■ Task to carry out ■
In the material below, please retype the lines from the very first through the one with "COL = SC.collection", exactly and without pictures.
________
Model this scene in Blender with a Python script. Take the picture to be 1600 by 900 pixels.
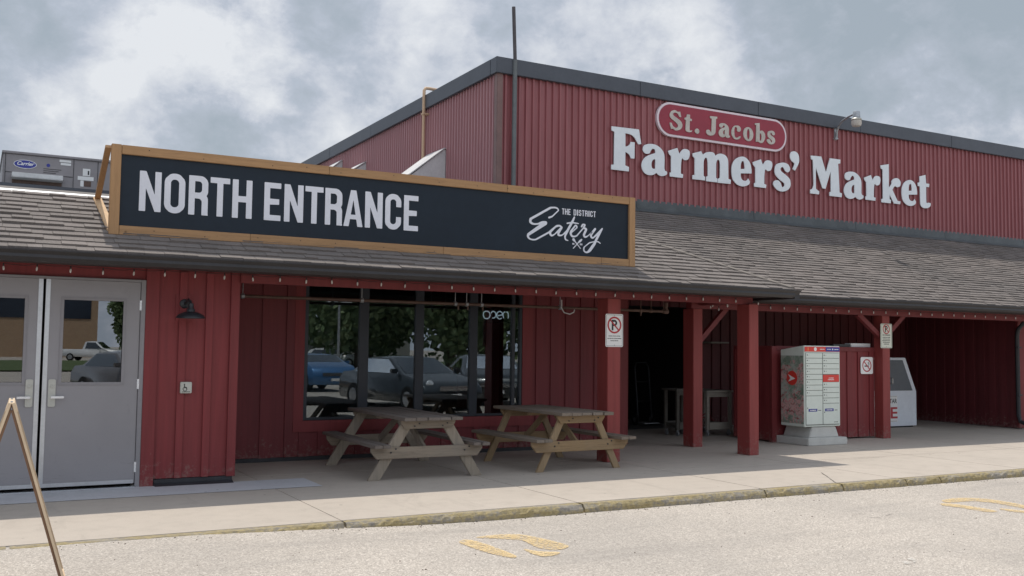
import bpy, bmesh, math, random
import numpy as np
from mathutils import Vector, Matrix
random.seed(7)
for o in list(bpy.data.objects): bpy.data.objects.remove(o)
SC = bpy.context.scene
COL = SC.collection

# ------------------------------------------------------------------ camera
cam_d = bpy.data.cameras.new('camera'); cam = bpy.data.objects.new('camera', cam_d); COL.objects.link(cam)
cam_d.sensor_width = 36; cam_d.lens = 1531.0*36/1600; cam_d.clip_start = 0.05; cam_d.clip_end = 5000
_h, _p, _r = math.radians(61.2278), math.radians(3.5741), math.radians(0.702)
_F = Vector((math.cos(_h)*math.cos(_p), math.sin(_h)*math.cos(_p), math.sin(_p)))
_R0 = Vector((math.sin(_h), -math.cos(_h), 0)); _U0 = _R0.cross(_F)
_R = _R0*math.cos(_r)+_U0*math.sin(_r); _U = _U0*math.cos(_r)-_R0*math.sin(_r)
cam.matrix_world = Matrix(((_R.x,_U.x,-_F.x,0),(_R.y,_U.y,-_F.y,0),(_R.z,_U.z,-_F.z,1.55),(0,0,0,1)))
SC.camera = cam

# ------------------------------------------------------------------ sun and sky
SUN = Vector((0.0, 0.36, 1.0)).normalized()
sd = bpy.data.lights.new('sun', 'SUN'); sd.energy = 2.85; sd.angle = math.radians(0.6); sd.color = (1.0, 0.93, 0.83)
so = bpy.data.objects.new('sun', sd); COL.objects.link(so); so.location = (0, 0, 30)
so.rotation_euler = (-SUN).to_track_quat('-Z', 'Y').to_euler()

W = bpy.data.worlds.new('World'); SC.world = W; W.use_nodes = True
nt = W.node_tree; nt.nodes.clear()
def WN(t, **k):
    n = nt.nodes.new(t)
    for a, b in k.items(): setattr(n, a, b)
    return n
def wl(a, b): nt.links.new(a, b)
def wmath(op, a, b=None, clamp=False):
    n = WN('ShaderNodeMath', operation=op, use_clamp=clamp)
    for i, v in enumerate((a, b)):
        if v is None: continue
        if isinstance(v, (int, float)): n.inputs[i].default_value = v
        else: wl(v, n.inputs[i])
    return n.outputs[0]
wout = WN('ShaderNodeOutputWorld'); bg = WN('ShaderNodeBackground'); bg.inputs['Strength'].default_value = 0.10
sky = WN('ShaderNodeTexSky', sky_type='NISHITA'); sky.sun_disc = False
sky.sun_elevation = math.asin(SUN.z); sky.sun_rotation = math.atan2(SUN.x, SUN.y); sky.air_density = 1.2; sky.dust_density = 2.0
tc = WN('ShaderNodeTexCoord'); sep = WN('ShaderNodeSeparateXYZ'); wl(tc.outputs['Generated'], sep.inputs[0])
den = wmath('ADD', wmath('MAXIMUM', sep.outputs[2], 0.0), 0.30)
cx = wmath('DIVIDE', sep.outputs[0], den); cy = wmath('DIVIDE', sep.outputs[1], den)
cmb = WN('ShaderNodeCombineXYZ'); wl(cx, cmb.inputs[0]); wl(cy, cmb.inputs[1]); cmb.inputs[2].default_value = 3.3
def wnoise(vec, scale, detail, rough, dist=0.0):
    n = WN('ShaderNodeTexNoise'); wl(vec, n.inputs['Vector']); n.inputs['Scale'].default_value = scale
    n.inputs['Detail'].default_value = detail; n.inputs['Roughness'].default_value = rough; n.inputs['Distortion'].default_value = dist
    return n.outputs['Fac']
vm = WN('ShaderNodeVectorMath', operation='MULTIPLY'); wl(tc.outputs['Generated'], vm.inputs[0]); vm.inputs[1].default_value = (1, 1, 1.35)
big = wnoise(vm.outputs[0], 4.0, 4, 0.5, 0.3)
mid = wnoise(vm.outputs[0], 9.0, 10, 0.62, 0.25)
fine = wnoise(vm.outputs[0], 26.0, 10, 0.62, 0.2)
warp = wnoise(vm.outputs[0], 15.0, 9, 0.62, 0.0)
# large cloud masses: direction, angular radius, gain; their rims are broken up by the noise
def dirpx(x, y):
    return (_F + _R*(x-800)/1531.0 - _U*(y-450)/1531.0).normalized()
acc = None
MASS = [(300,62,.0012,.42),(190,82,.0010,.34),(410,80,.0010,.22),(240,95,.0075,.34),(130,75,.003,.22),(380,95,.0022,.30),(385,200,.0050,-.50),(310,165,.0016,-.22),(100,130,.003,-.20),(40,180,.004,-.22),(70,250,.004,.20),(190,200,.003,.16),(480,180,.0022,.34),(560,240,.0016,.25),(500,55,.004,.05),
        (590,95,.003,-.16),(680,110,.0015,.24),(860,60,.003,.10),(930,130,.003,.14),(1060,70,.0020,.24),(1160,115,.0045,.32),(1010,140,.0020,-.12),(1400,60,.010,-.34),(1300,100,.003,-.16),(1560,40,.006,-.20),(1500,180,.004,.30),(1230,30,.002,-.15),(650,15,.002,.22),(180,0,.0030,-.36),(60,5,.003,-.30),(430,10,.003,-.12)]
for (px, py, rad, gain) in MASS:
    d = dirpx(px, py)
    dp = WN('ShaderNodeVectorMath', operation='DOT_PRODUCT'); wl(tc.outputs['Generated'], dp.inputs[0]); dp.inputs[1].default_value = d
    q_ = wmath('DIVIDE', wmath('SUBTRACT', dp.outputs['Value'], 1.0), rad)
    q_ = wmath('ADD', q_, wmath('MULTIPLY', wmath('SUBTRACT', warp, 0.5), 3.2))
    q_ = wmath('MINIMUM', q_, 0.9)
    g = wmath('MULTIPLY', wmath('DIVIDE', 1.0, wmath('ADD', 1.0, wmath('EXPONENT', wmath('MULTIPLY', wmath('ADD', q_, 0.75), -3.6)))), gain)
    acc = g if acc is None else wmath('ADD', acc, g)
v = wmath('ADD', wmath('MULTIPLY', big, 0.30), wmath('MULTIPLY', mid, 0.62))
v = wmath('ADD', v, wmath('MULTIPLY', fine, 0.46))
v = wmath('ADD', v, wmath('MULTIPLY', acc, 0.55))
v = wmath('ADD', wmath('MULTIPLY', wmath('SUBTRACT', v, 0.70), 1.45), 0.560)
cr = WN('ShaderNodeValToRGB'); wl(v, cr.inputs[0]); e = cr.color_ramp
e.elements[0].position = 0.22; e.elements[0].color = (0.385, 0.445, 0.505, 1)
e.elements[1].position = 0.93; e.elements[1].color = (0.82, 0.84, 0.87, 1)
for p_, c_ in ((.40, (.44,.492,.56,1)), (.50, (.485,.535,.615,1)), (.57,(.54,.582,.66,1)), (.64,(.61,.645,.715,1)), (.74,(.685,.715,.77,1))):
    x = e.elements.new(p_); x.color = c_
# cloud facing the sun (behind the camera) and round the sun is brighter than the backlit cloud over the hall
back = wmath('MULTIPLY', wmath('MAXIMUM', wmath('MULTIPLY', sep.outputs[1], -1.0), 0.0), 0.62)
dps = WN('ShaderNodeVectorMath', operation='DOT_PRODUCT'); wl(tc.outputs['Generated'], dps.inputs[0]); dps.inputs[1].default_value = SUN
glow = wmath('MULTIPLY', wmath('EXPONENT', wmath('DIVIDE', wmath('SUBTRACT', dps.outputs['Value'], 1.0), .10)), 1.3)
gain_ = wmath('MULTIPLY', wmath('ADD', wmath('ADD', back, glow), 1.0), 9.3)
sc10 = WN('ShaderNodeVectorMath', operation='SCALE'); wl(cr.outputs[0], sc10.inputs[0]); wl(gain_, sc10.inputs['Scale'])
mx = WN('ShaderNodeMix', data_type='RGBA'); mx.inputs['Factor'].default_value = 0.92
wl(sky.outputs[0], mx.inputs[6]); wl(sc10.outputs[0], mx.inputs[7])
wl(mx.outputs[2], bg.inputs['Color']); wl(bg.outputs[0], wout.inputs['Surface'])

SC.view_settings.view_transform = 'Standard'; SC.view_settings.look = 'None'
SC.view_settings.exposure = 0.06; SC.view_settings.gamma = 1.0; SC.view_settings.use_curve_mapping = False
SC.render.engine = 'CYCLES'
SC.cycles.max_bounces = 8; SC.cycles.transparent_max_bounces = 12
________
■ Solution for this task ■
Model this scene in Blender with a Python script. Take the picture to be 1600 by 900 pixels.
import bpy, bmesh, math, random
import numpy as np
from mathutils import Vector, Matrix
random.seed(7)
for o in list(bpy.data.objects): bpy.data.objects.remove(o)
SC = bpy.context.scene
COL = SC.collection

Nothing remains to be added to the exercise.